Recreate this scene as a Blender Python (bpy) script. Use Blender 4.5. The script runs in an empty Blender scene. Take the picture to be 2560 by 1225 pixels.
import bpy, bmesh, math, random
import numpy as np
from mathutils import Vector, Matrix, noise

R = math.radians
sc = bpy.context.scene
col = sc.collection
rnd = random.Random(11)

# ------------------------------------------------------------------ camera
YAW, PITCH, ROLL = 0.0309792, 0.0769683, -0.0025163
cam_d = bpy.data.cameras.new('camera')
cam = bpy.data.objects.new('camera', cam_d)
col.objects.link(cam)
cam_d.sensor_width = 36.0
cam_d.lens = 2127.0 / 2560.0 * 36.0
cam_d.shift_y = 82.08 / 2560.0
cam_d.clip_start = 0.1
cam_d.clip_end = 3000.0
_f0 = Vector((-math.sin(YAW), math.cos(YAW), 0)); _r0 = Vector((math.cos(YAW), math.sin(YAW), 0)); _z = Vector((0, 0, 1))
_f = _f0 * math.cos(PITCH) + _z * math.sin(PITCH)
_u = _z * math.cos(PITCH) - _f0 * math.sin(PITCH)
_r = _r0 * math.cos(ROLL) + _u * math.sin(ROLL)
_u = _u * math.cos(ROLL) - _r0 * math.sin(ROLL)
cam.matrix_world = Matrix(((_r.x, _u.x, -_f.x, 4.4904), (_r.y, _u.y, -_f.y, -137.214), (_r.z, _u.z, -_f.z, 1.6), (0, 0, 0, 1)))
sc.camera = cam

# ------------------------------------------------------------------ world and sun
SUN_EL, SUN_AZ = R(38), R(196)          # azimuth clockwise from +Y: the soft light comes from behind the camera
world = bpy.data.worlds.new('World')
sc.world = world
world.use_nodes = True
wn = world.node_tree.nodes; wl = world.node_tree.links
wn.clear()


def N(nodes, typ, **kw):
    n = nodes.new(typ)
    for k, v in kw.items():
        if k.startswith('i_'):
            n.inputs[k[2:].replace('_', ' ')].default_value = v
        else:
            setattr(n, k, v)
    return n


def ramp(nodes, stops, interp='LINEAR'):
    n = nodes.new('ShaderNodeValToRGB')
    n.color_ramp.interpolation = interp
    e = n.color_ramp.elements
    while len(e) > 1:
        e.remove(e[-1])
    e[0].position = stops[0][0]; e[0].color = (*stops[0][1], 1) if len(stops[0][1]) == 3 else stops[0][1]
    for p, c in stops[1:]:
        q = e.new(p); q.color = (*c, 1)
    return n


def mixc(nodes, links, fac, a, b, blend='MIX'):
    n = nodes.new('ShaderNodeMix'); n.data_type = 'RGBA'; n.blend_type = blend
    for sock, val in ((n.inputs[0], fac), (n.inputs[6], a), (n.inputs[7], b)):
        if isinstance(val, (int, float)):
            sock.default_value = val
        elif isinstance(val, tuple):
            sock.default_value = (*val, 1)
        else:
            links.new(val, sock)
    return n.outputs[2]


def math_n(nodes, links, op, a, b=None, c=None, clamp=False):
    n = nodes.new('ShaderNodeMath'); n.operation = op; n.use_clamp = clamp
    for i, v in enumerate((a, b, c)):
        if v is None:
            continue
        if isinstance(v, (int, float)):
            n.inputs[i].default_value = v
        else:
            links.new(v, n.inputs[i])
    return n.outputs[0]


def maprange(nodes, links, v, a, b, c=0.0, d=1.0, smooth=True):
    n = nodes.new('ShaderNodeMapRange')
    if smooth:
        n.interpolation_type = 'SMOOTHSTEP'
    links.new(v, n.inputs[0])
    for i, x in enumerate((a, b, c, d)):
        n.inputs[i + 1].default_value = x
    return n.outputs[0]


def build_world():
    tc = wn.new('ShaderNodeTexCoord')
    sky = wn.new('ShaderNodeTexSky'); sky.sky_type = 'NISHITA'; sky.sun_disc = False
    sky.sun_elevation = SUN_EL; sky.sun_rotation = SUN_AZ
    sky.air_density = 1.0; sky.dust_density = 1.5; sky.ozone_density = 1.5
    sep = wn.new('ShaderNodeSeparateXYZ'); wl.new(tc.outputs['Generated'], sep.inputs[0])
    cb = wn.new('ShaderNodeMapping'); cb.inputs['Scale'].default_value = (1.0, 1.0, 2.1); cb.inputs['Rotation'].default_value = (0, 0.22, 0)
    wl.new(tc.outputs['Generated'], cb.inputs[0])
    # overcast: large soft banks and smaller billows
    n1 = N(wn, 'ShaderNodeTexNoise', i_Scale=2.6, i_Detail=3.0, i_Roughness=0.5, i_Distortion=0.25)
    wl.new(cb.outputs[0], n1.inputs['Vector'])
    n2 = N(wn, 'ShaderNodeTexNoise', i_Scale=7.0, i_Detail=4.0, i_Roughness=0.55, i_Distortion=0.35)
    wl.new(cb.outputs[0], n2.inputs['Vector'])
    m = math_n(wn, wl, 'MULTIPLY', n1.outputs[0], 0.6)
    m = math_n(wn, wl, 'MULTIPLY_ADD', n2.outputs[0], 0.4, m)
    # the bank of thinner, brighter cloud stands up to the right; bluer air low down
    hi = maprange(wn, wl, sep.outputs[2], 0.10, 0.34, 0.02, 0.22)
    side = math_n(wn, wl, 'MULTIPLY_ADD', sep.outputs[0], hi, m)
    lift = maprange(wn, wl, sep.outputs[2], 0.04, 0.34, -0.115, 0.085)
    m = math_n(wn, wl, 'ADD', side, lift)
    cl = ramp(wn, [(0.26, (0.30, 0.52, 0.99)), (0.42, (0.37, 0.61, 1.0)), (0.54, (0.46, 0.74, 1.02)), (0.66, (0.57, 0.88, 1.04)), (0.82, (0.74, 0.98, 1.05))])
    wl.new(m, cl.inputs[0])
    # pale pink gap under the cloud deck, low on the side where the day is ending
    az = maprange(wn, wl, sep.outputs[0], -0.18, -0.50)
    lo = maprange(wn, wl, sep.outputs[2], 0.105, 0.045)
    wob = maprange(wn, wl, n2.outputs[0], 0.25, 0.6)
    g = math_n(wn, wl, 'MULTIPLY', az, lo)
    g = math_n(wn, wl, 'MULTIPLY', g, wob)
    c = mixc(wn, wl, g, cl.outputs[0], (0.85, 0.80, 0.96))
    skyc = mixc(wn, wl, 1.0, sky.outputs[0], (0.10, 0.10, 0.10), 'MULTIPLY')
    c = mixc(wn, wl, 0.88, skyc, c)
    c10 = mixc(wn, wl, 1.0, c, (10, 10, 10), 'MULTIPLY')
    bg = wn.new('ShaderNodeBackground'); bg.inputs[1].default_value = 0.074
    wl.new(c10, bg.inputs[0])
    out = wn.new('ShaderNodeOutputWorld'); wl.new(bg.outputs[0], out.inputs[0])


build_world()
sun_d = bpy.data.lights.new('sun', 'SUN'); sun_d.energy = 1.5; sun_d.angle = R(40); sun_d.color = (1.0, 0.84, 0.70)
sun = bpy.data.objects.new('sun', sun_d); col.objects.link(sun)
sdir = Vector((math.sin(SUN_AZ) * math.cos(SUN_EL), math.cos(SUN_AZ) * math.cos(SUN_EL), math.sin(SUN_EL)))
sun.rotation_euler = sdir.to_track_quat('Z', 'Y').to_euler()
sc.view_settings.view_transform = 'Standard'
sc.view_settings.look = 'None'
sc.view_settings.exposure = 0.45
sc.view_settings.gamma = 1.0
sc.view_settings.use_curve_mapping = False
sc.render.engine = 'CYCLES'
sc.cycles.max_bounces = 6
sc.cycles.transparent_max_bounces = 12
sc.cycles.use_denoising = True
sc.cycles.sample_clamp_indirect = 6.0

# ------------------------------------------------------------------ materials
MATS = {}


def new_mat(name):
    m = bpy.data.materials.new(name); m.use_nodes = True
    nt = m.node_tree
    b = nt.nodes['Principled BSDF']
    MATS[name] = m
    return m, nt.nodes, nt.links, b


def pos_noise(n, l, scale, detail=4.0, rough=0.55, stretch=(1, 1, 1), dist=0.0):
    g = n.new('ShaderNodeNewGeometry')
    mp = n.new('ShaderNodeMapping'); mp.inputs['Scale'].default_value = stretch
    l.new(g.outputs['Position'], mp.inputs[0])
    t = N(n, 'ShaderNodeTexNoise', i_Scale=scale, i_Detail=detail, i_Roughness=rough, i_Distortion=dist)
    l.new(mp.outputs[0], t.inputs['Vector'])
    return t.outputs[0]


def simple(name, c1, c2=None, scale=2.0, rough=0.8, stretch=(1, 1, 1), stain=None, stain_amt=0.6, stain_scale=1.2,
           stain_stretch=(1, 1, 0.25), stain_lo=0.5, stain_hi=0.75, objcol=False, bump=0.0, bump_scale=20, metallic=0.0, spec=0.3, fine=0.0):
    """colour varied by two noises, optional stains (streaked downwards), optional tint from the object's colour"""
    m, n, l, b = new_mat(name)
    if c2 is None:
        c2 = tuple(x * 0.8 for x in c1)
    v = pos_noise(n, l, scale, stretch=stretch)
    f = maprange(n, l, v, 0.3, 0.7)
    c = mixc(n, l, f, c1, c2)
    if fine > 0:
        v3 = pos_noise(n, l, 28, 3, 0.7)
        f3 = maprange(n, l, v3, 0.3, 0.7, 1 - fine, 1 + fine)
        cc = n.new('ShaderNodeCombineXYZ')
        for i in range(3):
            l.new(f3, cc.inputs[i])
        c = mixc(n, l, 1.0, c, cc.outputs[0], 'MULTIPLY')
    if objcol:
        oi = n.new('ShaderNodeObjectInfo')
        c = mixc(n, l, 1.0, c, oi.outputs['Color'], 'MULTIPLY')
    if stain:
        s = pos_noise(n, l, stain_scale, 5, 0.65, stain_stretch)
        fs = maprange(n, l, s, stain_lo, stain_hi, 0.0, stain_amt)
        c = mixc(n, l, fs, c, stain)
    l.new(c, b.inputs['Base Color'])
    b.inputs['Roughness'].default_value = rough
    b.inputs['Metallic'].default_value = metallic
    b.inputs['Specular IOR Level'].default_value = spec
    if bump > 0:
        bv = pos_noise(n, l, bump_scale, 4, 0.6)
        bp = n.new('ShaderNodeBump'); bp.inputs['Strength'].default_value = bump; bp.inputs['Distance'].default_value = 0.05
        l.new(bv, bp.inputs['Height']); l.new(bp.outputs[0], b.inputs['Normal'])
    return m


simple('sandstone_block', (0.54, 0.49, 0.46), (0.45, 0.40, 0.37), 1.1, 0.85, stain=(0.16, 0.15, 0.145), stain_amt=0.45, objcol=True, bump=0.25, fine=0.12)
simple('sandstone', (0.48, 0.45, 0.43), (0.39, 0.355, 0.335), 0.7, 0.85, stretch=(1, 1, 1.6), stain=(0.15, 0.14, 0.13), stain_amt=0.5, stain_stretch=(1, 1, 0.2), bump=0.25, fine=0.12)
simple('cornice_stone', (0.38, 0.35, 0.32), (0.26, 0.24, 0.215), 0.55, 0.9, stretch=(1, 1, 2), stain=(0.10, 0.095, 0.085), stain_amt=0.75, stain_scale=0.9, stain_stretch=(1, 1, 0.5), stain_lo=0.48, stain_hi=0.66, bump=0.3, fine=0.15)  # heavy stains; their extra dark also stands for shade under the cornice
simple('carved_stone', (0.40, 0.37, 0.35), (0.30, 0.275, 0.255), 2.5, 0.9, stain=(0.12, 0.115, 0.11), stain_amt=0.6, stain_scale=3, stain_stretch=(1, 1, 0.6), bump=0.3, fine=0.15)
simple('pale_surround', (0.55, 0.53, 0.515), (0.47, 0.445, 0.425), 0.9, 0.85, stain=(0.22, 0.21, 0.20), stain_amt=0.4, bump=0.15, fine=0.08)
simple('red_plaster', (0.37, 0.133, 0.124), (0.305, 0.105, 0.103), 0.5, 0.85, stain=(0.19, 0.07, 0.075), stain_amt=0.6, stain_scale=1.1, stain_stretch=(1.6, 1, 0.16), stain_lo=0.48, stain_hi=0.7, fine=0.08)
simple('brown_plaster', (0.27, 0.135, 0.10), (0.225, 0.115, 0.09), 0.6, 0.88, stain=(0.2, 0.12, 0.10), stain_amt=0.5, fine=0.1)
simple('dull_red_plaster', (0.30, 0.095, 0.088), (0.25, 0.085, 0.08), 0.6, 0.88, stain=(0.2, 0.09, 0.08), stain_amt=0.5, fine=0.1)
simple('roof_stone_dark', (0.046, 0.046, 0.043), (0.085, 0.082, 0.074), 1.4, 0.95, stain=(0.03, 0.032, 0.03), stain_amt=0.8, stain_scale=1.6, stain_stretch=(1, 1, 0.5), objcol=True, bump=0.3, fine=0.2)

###

* **Stated goal**
Return a word-for-word copy of the lines from the beginning of the listing to the line holding "rnd = random.Random(11)", both kept.

* **Response for this exercise**
Recreate this scene as a Blender Python (bpy) script. Use Blender 4.5. The script runs in an empty Blender scene. Take the picture to be 2560 by 1225 pixels.
import bpy, bmesh, math, random
import numpy as np
from mathutils import Vector, Matrix, noise

R = math.radians
sc = bpy.context.scene
col = sc.collection
rnd = random.Random(11)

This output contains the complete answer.